In light of the recent hyper-coverage of “gay teen suicide,” we at the Campanil have been having a discussion about the questions the events and their coverage raise. Here are a few of our questions and answers we came up with.

These tragedies might be partially blamed on lack of support for the GLBT community on the part of the administrations at which the suicides occurred. This raises the question – could something like that happen here? Does Mills provide enough resources for its queer students? Mills prides itself on being more progressive than many colleges and therefore more in-step with queer rights, but there is definitely room for improvement. Mills has periodic support groups and with Queer Melanin on hiatus this semester, only one club for LGBTQ individuals. Some of us feel that providing a Queer Lounge would be a valuable resource and huge demonstration of support on the part of the administration.

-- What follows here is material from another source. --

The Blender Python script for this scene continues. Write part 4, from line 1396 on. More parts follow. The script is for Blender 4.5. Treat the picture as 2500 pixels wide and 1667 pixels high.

Also, most of us agree that there are virtually no resources for trans students – this may be changing with the new student-led Queer/Trans Headquarters initiative, which would provide a resource center and safe space for all queer and trans-spectrum students on campus. We agree that this would be a valuable source of support for an underserved Mills community.

Is all the media hype actually doing anything to further equal treatment or real justice for queer kids? And is gay teen suicide actually on the rise? We can’t say for sure whether it is or not, but it is definitely nothing new. However, it is possible that so much coverage could bring about policy change. We all agree that it has brought awareness to the issue of bullying and harassment of queer youth, specifically cyber bullying.

It’s no surprise queer kids are being victimized in a culture that still doesn’t give queer adults full rights. We hope that the increased media coverage will somehow lead to more school administrations creating an environment where bullying and harassment of LGBTQ students is replaced with resources and support.